The way it turned out we got three days with no severe weather (albeit some thunderstorms) and three days with severe weather – and only one day with real tornado potential. When the severe weather did arrive, the better portion of it was outside of our reach (Iowa) for this rather short tour.

ETT had two vans running on this Tour #2, and I was with in the van with tour guides Alec Scholten and Trey Greenwood. In comparison with other tours I have been on, this was the youngest tour guides I have had (in their 30:s) but they certainly do not lack experience. Trey have experienced over 220 tornadoes and 6 hurricanes for example, which is exceptional.

As a tour guide you have three main responsibilities in my opinion:

  1. Getting the tour guests to the best possible storm of the day
  2. Handling the administrative parts of the tour to make things comfortable and pleasant
  3. Keep everyone safe

I believe the tour guides (as well as the backend part of ETT) performed really well. I felt safe all the time with no hazardous driving, no watching the phone while driving, and no unsafe behavior in terms of weather. It felt like we were making the correct decisions in terms of forecasting and storm picking. That does not necessarily mean we ended up on the best performing storm every day, or the best position of the storm, but given the options we had on each given moment – I believe the tour guides made good decisions.

In terms of all “secondary” tour guide aspects: being informative, handling hotel procedures, and just taking care of the group I believe they did a good job too. We had a morning weather debriefing of about 5-10 minutes, it was always clear what our objective was, no confusion because of lack of information etc. and every hotel checkin was fast. These things do matter, you don’t notice it when things are running smooth (as it did) but if there is no system around it, it will be a source of frustration.

Nick Drieschman (ETT owner) is mostly the tour guide during ETT tours but could not be the tour guide on our tour. He did come out with us on one of the days and although I hadn’t really thought about missing it before, he took leadership in the field in terms of thoroughly explaining what was happening and why. I really enjoyed this but it did surface the fact that the other tour guides hadn’t really done been as informative and clear in the field.

I always want to add a note about the chase vehicles. ETT uses the same Ford E-series vans as every other large tour company. And just as the rest of them, they are not bad, but not great either. No head rests makes it difficult to rest/sleep in the van, the window positions make the visibility (especially forward) quite limited etc. It is what it is though. A good thing was that the front window was not crowded with cameras (as can be the case) and they had a fold-down computer screen so we could see the radar image while chasing.

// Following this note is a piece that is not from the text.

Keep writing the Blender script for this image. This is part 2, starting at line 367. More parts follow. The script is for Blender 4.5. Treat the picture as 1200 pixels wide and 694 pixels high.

Running a tour when the weather is not playing along is difficult. The tour guests have paid a lot of money to fulfill dreams of experiencing extreme weather and although most tour guests are well aware of the risk, it could potentially be a source of negativity in a tour group. I think ETT and the tour guides did a great job at finding the storms at hand, and also explaining the reasoning about why we could not access other storms. Given the circumstances, I felt well catered for and felt like I was in good hands.

So, despite the lack of great weather, I feel very confident in recommending ETT.